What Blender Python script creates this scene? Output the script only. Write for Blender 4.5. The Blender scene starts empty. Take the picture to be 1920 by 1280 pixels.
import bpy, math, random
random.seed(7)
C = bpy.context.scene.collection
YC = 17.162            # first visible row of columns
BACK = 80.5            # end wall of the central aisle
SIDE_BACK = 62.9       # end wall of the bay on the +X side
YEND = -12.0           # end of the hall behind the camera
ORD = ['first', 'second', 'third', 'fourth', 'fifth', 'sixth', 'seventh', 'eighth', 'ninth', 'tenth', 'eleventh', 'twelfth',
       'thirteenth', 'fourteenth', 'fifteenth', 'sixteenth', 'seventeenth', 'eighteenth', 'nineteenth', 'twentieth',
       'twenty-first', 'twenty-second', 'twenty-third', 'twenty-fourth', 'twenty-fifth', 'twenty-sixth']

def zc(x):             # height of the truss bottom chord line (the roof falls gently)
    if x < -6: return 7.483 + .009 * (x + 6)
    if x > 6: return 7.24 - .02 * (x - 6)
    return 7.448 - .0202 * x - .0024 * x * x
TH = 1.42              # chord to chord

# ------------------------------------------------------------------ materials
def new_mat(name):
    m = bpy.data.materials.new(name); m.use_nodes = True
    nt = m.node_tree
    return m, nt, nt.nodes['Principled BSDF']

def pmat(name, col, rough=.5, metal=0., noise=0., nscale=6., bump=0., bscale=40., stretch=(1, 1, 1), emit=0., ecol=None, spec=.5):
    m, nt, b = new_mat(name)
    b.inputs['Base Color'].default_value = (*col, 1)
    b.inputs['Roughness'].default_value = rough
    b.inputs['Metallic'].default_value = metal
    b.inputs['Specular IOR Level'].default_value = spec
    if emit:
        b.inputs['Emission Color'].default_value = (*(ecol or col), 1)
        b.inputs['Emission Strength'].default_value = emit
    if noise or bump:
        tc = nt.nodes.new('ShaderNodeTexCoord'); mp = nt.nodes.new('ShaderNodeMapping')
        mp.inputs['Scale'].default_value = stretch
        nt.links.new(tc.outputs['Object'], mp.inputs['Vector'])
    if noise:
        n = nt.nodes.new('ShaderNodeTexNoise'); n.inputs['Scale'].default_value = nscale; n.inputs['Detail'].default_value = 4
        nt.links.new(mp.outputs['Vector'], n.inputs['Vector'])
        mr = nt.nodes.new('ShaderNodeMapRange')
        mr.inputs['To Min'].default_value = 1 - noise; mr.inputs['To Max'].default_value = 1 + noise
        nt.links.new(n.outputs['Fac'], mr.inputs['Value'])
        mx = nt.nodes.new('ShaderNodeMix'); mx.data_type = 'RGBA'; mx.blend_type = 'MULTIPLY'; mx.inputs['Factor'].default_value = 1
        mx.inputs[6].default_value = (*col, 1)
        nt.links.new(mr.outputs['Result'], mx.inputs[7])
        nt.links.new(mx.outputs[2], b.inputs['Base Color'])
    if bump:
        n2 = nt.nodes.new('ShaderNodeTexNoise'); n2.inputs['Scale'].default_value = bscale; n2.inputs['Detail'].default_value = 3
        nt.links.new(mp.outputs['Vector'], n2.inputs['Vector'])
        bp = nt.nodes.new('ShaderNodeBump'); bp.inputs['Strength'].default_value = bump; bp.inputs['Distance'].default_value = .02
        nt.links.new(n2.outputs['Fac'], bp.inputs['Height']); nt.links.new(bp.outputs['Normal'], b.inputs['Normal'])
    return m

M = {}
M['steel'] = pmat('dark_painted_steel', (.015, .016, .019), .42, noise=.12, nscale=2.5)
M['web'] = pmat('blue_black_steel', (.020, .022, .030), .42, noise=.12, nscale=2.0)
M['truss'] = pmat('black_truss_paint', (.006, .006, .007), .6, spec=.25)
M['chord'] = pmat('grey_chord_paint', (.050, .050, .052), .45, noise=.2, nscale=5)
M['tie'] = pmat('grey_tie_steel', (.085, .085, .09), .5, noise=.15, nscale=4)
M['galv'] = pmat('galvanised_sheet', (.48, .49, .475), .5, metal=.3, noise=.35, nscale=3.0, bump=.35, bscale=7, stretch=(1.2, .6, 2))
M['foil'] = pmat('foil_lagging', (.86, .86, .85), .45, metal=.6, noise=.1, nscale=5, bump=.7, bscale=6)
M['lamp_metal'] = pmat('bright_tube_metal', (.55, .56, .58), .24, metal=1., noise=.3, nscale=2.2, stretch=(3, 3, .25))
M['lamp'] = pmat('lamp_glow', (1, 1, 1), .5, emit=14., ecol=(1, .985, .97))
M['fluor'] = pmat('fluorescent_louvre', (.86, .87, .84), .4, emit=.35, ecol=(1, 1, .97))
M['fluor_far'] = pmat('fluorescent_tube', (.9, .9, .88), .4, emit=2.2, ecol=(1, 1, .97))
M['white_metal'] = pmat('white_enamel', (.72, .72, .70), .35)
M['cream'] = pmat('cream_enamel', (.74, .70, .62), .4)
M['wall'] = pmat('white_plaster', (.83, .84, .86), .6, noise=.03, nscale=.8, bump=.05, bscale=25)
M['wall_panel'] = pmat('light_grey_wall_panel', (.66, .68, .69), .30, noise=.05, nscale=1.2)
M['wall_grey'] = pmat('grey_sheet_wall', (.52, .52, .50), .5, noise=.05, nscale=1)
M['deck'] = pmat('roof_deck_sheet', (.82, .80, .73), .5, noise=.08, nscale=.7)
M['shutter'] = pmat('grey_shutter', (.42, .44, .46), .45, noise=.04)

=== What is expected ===
Write down every line of the data exactly as it appears above.

=== Written answer ===
What Blender Python script creates this scene? Output the script only. Write for Blender 4.5. The Blender scene starts empty. Take the picture to be 1920 by 1280 pixels.
import bpy, math, random
random.seed(7)
C = bpy.context.scene.collection
YC = 17.162            # first visible row of columns
BACK = 80.5            # end wall of the central aisle
SIDE_BACK = 62.9       # end wall of the bay on the +X side
YEND = -12.0           # end of the hall behind the camera
ORD = ['first', 'second', 'third', 'fourth', 'fifth', 'sixth', 'seventh', 'eighth', 'ninth', 'tenth', 'eleventh', 'twelfth',
       'thirteenth', 'fourteenth', 'fifteenth', 'sixteenth', 'seventeenth', 'eighteenth', 'nineteenth', 'twentieth',
       'twenty-first', 'twenty-second', 'twenty-third', 'twenty-fourth', 'twenty-fifth', 'twenty-sixth']

def zc(x):             # height of the truss bottom chord line (the roof falls gently)
    if x < -6: return 7.483 + .009 * (x + 6)
    if x > 6: return 7.24 - .02 * (x - 6)
    return 7.448 - .0202 * x - .0024 * x * x
TH = 1.42              # chord to chord

# ------------------------------------------------------------------ materials
def new_mat(name):
    m = bpy.data.materials.new(name); m.use_nodes = True
    nt = m.node_tree
    return m, nt, nt.nodes['Principled BSDF']

def pmat(name, col, rough=.5, metal=0., noise=0., nscale=6., bump=0., bscale=40., stretch=(1, 1, 1), emit=0., ecol=None, spec=.5):
    m, nt, b = new_mat(name)
    b.inputs['Base Color'].default_value = (*col, 1)
    b.inputs['Roughness'].default_value = rough
    b.inputs['Metallic'].default_value = metal
    b.inputs['Specular IOR Level'].default_value = spec
    if emit:
        b.inputs['Emission Color'].default_value = (*(ecol or col), 1)
        b.inputs['Emission Strength'].default_value = emit
    if noise or bump:
        tc = nt.nodes.new('ShaderNodeTexCoord'); mp = nt.nodes.new('ShaderNodeMapping')
        mp.inputs['Scale'].default_value = stretch
        nt.links.new(tc.outputs['Object'], mp.inputs['Vector'])
    if noise:
        n = nt.nodes.new('ShaderNodeTexNoise'); n.inputs['Scale'].default_value = nscale; n.inputs['Detail'].default_value = 4
        nt.links.new(mp.outputs['Vector'], n.inputs['Vector'])
        mr = nt.nodes.new('ShaderNodeMapRange')
        mr.inputs['To Min'].default_value = 1 - noise; mr.inputs['To Max'].default_value = 1 + noise
        nt.links.new(n.outputs['Fac'], mr.inputs['Value'])
        mx = nt.nodes.new('ShaderNodeMix'); mx.data_type = 'RGBA'; mx.blend_type = 'MULTIPLY'; mx.inputs['Factor'].default_value = 1
        mx.inputs[6].default_value = (*col, 1)
        nt.links.new(mr.outputs['Result'], mx.inputs[7])
        nt.links.new(mx.outputs[2], b.inputs['Base Color'])
    if bump:
        n2 = nt.nodes.new('ShaderNodeTexNoise'); n2.inputs['Scale'].default_value = bscale; n2.inputs['Detail'].default_value = 3
        nt.links.new(mp.outputs['Vector'], n2.inputs['Vector'])
        bp = nt.nodes.new('ShaderNodeBump'); bp.inputs['Strength'].default_value = bump; bp.inputs['Distance'].default_value = .02
        nt.links.new(n2.outputs['Fac'], bp.inputs['Height']); nt.links.new(bp.outputs['Normal'], b.inputs['Normal'])
    return m

M = {}
M['steel'] = pmat('dark_painted_steel', (.015, .016, .019), .42, noise=.12, nscale=2.5)
M['web'] = pmat('blue_black_steel', (.020, .022, .030), .42, noise=.12, nscale=2.0)
M['truss'] = pmat('black_truss_paint', (.006, .006, .007), .6, spec=.25)
M['chord'] = pmat('grey_chord_paint', (.050, .050, .052), .45, noise=.2, nscale=5)
M['tie'] = pmat('grey_tie_steel', (.085, .085, .09), .5, noise=.15, nscale=4)
M['galv'] = pmat('galvanised_sheet', (.48, .49, .475), .5, metal=.3, noise=.35, nscale=3.0, bump=.35, bscale=7, stretch=(1.2, .6, 2))
M['foil'] = pmat('foil_lagging', (.86, .86, .85), .45, metal=.6, noise=.1, nscale=5, bump=.7, bscale=6)
M['lamp_metal'] = pmat('bright_tube_metal', (.55, .56, .58), .24, metal=1., noise=.3, nscale=2.2, stretch=(3, 3, .25))
M['lamp'] = pmat('lamp_glow', (1, 1, 1), .5, emit=14., ecol=(1, .985, .97))
M['fluor'] = pmat('fluorescent_louvre', (.86, .87, .84), .4, emit=.35, ecol=(1, 1, .97))
M['fluor_far'] = pmat('fluorescent_tube', (.9, .9, .88), .4, emit=2.2, ecol=(1, 1, .97))
M['white_metal'] = pmat('white_enamel', (.72, .72, .70), .35)
M['cream'] = pmat('cream_enamel', (.74, .70, .62), .4)
M['wall'] = pmat('white_plaster', (.83, .84, .86), .6, noise=.03, nscale=.8, bump=.05, bscale=25)
M['wall_panel'] = pmat('light_grey_wall_panel', (.66, .68, .69), .30, noise=.05, nscale=1.2)
M['wall_grey'] = pmat('grey_sheet_wall', (.52, .52, .50), .5, noise=.05, nscale=1)
M['deck'] = pmat('roof_deck_sheet', (.82, .80, .73), .5, noise=.08, nscale=.7)
M['shutter'] = pmat('grey_shutter', (.42, .44, .46), .45, noise=.04)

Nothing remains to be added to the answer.